*Task*
Look through the material below and copy exactly the lines from the line with "q = crom([(x, p[0], p[1])" to the line with "- .020, M['doordark'])", those two lines included.

>> Start Data

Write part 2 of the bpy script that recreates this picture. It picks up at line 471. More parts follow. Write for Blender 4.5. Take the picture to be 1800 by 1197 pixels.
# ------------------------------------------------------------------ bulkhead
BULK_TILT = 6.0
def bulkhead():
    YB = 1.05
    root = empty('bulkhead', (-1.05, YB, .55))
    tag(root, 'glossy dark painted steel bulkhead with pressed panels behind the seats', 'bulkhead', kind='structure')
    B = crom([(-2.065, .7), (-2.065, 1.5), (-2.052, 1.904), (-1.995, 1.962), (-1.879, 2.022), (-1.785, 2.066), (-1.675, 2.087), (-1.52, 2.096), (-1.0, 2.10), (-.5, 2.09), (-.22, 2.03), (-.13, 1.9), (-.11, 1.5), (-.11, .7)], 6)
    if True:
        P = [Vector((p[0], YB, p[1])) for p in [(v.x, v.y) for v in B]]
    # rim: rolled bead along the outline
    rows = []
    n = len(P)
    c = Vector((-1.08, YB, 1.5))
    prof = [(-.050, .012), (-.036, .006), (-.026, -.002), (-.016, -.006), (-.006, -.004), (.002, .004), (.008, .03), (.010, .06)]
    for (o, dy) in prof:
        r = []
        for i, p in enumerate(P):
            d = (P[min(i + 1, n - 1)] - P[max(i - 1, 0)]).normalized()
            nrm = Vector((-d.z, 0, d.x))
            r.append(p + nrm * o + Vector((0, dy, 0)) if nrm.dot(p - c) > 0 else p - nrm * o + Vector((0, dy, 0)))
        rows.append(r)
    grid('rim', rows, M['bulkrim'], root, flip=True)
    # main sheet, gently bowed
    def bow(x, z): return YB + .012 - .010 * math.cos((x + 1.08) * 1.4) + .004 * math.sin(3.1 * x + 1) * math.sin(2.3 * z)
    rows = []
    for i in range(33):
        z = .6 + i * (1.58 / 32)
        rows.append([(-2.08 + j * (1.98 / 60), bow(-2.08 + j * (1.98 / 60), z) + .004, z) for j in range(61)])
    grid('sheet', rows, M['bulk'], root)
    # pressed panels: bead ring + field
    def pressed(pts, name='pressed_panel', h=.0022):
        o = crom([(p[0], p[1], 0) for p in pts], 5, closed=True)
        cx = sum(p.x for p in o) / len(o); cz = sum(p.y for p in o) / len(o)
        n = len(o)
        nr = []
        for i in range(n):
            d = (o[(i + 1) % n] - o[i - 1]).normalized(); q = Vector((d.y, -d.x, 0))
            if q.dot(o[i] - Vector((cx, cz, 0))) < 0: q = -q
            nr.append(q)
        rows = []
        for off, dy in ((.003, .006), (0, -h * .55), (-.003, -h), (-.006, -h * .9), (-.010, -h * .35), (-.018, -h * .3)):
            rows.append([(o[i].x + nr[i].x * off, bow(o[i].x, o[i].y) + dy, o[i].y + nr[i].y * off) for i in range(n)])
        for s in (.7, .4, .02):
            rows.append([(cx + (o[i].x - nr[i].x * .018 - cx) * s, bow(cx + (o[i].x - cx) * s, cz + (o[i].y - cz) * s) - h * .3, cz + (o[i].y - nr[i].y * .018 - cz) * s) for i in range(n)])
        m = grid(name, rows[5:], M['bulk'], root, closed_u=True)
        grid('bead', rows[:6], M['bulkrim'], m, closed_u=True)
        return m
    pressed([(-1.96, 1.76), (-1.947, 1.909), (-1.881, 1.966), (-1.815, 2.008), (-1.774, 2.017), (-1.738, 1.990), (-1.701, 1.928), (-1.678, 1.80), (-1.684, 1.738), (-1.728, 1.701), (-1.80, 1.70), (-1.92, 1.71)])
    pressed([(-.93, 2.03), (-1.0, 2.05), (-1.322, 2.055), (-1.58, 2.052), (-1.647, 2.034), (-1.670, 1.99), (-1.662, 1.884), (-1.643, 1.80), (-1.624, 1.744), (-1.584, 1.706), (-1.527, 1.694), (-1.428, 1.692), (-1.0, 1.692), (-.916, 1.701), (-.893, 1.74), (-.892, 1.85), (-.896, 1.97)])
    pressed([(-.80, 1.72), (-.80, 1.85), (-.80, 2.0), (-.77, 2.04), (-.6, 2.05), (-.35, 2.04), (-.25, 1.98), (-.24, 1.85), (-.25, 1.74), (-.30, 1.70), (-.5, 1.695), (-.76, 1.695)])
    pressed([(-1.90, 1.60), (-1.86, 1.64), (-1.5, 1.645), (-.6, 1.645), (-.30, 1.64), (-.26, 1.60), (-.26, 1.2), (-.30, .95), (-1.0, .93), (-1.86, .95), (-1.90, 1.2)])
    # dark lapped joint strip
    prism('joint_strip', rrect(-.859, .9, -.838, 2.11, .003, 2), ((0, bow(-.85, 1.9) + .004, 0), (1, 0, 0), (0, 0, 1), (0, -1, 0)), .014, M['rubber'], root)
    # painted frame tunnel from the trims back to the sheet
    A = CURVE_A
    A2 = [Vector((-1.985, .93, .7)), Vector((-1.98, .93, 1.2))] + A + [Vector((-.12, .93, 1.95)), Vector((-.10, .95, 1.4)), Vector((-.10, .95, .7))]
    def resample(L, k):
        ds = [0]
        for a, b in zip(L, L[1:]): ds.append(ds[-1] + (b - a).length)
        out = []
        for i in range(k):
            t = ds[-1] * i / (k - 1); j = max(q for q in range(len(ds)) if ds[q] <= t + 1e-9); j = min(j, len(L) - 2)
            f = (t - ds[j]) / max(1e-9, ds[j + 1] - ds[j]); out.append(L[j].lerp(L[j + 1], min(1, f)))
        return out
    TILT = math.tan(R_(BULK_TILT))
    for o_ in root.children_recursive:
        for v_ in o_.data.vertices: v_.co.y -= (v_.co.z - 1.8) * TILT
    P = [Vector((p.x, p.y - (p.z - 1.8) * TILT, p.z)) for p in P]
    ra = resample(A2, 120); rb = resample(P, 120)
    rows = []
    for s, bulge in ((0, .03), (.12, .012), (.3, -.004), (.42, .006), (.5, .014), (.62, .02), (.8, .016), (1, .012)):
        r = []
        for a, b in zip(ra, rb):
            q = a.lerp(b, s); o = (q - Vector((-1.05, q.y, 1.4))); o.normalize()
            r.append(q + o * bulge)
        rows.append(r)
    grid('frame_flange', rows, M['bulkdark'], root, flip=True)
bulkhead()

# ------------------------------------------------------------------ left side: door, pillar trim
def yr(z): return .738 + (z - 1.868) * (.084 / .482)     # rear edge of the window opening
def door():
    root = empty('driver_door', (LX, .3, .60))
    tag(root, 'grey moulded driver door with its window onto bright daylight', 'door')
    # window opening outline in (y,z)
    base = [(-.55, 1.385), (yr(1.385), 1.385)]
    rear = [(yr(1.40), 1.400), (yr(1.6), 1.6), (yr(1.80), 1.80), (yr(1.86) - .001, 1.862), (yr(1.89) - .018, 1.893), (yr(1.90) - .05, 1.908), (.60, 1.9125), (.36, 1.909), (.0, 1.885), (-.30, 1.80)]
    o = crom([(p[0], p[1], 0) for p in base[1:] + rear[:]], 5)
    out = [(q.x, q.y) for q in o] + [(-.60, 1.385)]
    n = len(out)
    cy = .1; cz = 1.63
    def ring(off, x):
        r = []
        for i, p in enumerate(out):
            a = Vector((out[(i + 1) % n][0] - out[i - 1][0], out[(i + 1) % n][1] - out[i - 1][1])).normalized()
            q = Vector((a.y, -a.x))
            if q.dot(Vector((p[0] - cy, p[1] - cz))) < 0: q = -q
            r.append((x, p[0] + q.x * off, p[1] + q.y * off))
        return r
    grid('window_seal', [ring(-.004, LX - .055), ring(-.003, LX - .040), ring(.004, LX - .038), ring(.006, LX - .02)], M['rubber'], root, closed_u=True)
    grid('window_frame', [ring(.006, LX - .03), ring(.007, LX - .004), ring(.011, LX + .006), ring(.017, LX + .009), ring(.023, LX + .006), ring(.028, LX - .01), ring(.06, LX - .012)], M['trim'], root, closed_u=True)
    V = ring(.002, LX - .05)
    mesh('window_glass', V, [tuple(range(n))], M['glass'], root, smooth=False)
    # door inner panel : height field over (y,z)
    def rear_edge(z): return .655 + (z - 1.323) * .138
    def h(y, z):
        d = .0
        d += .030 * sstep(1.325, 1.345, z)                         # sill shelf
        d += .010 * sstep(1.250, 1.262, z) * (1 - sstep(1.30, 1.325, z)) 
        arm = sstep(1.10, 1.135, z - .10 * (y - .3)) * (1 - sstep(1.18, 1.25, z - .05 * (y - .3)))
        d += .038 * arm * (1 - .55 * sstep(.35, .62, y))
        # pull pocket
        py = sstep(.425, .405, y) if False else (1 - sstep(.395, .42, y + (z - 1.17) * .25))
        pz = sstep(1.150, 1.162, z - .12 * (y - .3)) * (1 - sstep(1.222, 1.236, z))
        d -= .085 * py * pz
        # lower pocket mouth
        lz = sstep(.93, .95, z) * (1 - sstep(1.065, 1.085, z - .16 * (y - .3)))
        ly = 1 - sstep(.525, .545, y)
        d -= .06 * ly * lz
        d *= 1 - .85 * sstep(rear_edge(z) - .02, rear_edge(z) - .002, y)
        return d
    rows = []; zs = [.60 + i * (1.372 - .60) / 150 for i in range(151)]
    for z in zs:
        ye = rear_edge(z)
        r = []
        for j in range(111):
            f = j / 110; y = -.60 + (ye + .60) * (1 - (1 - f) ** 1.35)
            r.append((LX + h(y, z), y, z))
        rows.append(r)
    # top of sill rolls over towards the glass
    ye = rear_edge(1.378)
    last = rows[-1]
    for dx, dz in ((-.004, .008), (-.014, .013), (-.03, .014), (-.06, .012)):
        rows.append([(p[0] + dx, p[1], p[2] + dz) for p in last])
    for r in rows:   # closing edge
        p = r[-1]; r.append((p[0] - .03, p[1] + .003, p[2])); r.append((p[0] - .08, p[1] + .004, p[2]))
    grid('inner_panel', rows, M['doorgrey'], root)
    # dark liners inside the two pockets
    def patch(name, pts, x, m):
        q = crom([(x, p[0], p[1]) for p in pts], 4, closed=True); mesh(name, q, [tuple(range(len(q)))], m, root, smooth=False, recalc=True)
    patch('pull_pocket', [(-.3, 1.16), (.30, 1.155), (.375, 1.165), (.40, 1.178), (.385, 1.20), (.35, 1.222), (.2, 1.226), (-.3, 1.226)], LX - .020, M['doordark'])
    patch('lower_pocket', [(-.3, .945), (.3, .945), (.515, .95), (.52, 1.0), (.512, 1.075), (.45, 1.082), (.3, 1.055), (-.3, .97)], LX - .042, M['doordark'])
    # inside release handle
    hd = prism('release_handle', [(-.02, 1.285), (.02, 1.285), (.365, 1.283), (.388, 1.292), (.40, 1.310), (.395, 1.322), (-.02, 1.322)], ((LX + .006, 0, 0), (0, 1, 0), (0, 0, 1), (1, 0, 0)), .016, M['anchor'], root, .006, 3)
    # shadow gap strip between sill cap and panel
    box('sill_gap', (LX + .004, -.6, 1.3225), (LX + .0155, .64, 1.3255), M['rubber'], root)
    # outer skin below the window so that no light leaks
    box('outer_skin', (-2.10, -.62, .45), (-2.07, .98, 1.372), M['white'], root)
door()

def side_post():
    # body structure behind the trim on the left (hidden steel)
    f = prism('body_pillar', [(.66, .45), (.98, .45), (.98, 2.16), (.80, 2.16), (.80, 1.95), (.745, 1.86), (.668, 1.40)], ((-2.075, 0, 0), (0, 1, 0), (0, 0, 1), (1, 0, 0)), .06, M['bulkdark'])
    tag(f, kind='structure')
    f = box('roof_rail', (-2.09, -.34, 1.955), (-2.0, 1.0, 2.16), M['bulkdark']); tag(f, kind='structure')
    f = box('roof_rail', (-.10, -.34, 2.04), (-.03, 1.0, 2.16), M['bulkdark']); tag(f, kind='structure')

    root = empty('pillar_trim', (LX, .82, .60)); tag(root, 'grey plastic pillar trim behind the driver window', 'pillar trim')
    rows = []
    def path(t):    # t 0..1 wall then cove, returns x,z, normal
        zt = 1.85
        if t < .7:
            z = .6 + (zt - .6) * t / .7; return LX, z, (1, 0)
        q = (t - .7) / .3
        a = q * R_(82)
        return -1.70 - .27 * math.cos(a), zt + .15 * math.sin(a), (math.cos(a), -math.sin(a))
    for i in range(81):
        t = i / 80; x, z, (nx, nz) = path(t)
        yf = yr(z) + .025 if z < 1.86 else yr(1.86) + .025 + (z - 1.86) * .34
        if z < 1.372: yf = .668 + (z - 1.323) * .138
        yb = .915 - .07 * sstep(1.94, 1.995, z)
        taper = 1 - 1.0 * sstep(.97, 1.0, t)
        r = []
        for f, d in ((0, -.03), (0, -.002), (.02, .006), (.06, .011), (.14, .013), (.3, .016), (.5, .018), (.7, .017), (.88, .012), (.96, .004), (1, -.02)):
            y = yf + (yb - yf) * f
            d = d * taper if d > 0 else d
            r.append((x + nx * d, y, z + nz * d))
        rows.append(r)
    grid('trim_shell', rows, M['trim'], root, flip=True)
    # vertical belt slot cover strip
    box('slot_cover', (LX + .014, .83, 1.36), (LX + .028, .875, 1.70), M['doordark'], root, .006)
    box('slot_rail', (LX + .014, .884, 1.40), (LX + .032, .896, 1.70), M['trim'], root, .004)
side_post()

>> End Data

*Written solution*
        q = crom([(x, p[0], p[1]) for p in pts], 4, closed=True); mesh(name, q, [tuple(range(len(q)))], m, root, smooth=False, recalc=True)
    patch('pull_pocket', [(-.3, 1.16), (.30, 1.155), (.375, 1.165), (.40, 1.178), (.385, 1.20), (.35, 1.222), (.2, 1.226), (-.3, 1.226)], LX - .020, M['doordark'])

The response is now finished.